__Do this__: Copy out all of the material, matching it word for word.

__Source data__:
================
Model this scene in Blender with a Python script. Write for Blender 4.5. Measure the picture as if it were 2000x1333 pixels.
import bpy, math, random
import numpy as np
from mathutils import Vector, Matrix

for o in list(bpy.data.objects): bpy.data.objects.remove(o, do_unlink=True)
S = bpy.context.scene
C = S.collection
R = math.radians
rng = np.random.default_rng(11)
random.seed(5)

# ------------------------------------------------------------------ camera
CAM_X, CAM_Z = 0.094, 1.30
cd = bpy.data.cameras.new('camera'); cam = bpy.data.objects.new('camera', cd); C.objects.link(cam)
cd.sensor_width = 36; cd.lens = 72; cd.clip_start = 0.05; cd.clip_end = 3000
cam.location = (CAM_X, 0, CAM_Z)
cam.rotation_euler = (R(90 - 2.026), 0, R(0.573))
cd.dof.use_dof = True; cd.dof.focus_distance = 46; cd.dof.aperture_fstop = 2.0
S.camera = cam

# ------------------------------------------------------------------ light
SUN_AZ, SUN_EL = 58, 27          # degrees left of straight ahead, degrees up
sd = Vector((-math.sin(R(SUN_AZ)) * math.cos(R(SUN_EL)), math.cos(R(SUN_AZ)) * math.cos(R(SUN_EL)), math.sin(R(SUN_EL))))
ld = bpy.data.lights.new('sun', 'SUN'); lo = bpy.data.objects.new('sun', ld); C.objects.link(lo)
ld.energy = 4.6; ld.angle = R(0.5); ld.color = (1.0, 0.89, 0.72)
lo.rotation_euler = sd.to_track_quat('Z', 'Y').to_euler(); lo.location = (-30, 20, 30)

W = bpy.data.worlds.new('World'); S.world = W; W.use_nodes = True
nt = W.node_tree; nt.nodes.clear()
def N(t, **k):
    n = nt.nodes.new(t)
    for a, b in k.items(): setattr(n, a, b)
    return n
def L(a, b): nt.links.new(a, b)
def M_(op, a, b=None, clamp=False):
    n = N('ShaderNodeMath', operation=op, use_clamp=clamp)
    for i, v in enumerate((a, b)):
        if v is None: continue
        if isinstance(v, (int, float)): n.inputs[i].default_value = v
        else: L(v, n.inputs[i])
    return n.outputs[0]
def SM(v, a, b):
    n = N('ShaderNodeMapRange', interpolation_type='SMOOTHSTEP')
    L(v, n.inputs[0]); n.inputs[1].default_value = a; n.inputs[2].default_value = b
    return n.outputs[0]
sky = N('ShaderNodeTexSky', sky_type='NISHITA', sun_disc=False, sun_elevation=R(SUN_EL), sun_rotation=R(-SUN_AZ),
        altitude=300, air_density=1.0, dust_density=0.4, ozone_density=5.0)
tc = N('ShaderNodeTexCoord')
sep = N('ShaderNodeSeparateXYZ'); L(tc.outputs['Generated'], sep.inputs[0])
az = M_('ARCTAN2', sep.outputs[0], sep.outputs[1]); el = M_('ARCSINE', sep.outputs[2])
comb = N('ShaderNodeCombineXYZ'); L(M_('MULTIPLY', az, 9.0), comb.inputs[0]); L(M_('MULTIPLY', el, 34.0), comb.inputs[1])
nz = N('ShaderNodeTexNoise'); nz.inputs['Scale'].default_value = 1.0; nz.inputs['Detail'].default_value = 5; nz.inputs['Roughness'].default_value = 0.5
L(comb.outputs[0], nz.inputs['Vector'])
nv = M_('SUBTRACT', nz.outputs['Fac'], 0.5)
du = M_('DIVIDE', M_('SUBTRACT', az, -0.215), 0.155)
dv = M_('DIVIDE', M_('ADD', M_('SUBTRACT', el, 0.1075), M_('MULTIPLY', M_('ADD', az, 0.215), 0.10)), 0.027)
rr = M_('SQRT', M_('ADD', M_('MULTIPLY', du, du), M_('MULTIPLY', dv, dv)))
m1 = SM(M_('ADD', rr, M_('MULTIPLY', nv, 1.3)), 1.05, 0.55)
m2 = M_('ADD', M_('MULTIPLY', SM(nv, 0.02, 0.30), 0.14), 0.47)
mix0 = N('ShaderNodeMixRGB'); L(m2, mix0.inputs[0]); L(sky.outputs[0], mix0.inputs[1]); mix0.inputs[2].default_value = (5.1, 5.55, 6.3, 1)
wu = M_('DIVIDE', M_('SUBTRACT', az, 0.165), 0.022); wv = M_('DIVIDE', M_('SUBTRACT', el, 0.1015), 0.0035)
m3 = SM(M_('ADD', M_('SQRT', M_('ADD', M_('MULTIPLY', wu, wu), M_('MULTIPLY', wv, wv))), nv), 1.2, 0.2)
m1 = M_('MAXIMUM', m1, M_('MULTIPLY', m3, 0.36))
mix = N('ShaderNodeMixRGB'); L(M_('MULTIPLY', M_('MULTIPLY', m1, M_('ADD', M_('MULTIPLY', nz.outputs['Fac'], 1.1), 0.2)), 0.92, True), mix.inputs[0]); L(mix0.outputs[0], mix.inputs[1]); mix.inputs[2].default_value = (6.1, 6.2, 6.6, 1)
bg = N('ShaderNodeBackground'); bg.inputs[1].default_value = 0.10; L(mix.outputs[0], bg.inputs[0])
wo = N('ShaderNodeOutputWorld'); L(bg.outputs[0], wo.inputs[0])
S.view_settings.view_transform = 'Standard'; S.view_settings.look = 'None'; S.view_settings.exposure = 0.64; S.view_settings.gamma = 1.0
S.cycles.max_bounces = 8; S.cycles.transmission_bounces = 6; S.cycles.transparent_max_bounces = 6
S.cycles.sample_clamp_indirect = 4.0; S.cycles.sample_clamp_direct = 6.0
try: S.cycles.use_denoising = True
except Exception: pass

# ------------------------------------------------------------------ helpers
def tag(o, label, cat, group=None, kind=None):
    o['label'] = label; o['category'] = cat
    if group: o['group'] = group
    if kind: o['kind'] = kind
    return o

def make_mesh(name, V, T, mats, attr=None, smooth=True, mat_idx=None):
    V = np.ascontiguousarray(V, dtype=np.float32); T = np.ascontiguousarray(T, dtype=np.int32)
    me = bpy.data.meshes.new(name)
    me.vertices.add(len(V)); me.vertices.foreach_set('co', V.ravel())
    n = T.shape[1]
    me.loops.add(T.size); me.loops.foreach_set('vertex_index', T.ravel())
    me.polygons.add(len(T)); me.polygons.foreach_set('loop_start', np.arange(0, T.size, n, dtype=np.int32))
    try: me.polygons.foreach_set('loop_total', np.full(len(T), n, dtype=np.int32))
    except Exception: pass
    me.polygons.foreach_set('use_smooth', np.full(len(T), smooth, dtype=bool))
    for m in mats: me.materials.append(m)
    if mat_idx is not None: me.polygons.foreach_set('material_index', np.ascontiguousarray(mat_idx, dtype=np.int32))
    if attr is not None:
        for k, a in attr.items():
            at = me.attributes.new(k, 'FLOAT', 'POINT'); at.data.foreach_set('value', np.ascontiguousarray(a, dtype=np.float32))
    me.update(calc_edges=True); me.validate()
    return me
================
__Output of the exercise__:
Model this scene in Blender with a Python script. Write for Blender 4.5. Measure the picture as if it were 2000x1333 pixels.
import bpy, math, random
import numpy as np
from mathutils import Vector, Matrix

for o in list(bpy.data.objects): bpy.data.objects.remove(o, do_unlink=True)
S = bpy.context.scene
C = S.collection
R = math.radians
rng = np.random.default_rng(11)
random.seed(5)

# ------------------------------------------------------------------ camera
CAM_X, CAM_Z = 0.094, 1.30
cd = bpy.data.cameras.new('camera'); cam = bpy.data.objects.new('camera', cd); C.objects.link(cam)
cd.sensor_width = 36; cd.lens = 72; cd.clip_start = 0.05; cd.clip_end = 3000
cam.location = (CAM_X, 0, CAM_Z)
cam.rotation_euler = (R(90 - 2.026), 0, R(0.573))
cd.dof.use_dof = True; cd.dof.focus_distance = 46; cd.dof.aperture_fstop = 2.0
S.camera = cam

# ------------------------------------------------------------------ light
SUN_AZ, SUN_EL = 58, 27          # degrees left of straight ahead, degrees up
sd = Vector((-math.sin(R(SUN_AZ)) * math.cos(R(SUN_EL)), math.cos(R(SUN_AZ)) * math.cos(R(SUN_EL)), math.sin(R(SUN_EL))))
ld = bpy.data.lights.new('sun', 'SUN'); lo = bpy.data.objects.new('sun', ld); C.objects.link(lo)
ld.energy = 4.6; ld.angle = R(0.5); ld.color = (1.0, 0.89, 0.72)
lo.rotation_euler = sd.to_track_quat('Z', 'Y').to_euler(); lo.location = (-30, 20, 30)

W = bpy.data.worlds.new('World'); S.world = W; W.use_nodes = True
nt = W.node_tree; nt.nodes.clear()
def N(t, **k):
    n = nt.nodes.new(t)
    for a, b in k.items(): setattr(n, a, b)
    return n
def L(a, b): nt.links.new(a, b)
def M_(op, a, b=None, clamp=False):
    n = N('ShaderNodeMath', operation=op, use_clamp=clamp)
    for i, v in enumerate((a, b)):
        if v is None: continue
        if isinstance(v, (int, float)): n.inputs[i].default_value = v
        else: L(v, n.inputs[i])
    return n.outputs[0]
def SM(v, a, b):
    n = N('ShaderNodeMapRange', interpolation_type='SMOOTHSTEP')
    L(v, n.inputs[0]); n.inputs[1].default_value = a; n.inputs[2].default_value = b
    return n.outputs[0]
sky = N('ShaderNodeTexSky', sky_type='NISHITA', sun_disc=False, sun_elevation=R(SUN_EL), sun_rotation=R(-SUN_AZ),
        altitude=300, air_density=1.0, dust_density=0.4, ozone_density=5.0)
tc = N('ShaderNodeTexCoord')
sep = N('ShaderNodeSeparateXYZ'); L(tc.outputs['Generated'], sep.inputs[0])
az = M_('ARCTAN2', sep.outputs[0], sep.outputs[1]); el = M_('ARCSINE', sep.outputs[2])
comb = N('ShaderNodeCombineXYZ'); L(M_('MULTIPLY', az, 9.0), comb.inputs[0]); L(M_('MULTIPLY', el, 34.0), comb.inputs[1])
nz = N('ShaderNodeTexNoise'); nz.inputs['Scale'].default_value = 1.0; nz.inputs['Detail'].default_value = 5; nz.inputs['Roughness'].default_value = 0.5
L(comb.outputs[0], nz.inputs['Vector'])
nv = M_('SUBTRACT', nz.outputs['Fac'], 0.5)
du = M_('DIVIDE', M_('SUBTRACT', az, -0.215), 0.155)
dv = M_('DIVIDE', M_('ADD', M_('SUBTRACT', el, 0.1075), M_('MULTIPLY', M_('ADD', az, 0.215), 0.10)), 0.027)
rr = M_('SQRT', M_('ADD', M_('MULTIPLY', du, du), M_('MULTIPLY', dv, dv)))
m1 = SM(M_('ADD', rr, M_('MULTIPLY', nv, 1.3)), 1.05, 0.55)
m2 = M_('ADD', M_('MULTIPLY', SM(nv, 0.02, 0.30), 0.14), 0.47)
mix0 = N('ShaderNodeMixRGB'); L(m2, mix0.inputs[0]); L(sky.outputs[0], mix0.inputs[1]); mix0.inputs[2].default_value = (5.1, 5.55, 6.3, 1)
wu = M_('DIVIDE', M_('SUBTRACT', az, 0.165), 0.022); wv = M_('DIVIDE', M_('SUBTRACT', el, 0.1015), 0.0035)
m3 = SM(M_('ADD', M_('SQRT', M_('ADD', M_('MULTIPLY', wu, wu), M_('MULTIPLY', wv, wv))), nv), 1.2, 0.2)
m1 = M_('MAXIMUM', m1, M_('MULTIPLY', m3, 0.36))
mix = N('ShaderNodeMixRGB'); L(M_('MULTIPLY', M_('MULTIPLY', m1, M_('ADD', M_('MULTIPLY', nz.outputs['Fac'], 1.1), 0.2)), 0.92, True), mix.inputs[0]); L(mix0.outputs[0], mix.inputs[1]); mix.inputs[2].default_value = (6.1, 6.2, 6.6, 1)
bg = N('ShaderNodeBackground'); bg.inputs[1].default_value = 0.10; L(mix.outputs[0], bg.inputs[0])
wo = N('ShaderNodeOutputWorld'); L(bg.outputs[0], wo.inputs[0])
S.view_settings.view_transform = 'Standard'; S.view_settings.look = 'None'; S.view_settings.exposure = 0.64; S.view_settings.gamma = 1.0
S.cycles.max_bounces = 8; S.cycles.transmission_bounces = 6; S.cycles.transparent_max_bounces = 6
S.cycles.sample_clamp_indirect = 4.0; S.cycles.sample_clamp_direct = 6.0
try: S.cycles.use_denoising = True
except Exception: pass

# ------------------------------------------------------------------ helpers
def tag(o, label, cat, group=None, kind=None):
    o['label'] = label; o['category'] = cat
    if group: o['group'] = group
    if kind: o['kind'] = kind
    return o

def make_mesh(name, V, T, mats, attr=None, smooth=True, mat_idx=None):
    V = np.ascontiguousarray(V, dtype=np.float32); T = np.ascontiguousarray(T, dtype=np.int32)
    me = bpy.data.meshes.new(name)
    me.vertices.add(len(V)); me.vertices.foreach_set('co', V.ravel())
    n = T.shape[1]
    me.loops.add(T.size); me.loops.foreach_set('vertex_index', T.ravel())
    me.polygons.add(len(T)); me.polygons.foreach_set('loop_start', np.arange(0, T.size, n, dtype=np.int32))
    try: me.polygons.foreach_set('loop_total', np.full(len(T), n, dtype=np.int32))
    except Exception: pass
    me.polygons.foreach_set('use_smooth', np.full(len(T), smooth, dtype=bool))
    for m in mats: me.materials.append(m)
    if mat_idx is not None: me.polygons.foreach_set('material_index', np.ascontiguousarray(mat_idx, dtype=np.int32))
    if attr is not None:
        for k, a in attr.items():
            at = me.attributes.new(k, 'FLOAT', 'POINT'); at.data.foreach_set('value', np.ascontiguousarray(a, dtype=np.float32))
    me.update(calc_edges=True); me.validate()
    return me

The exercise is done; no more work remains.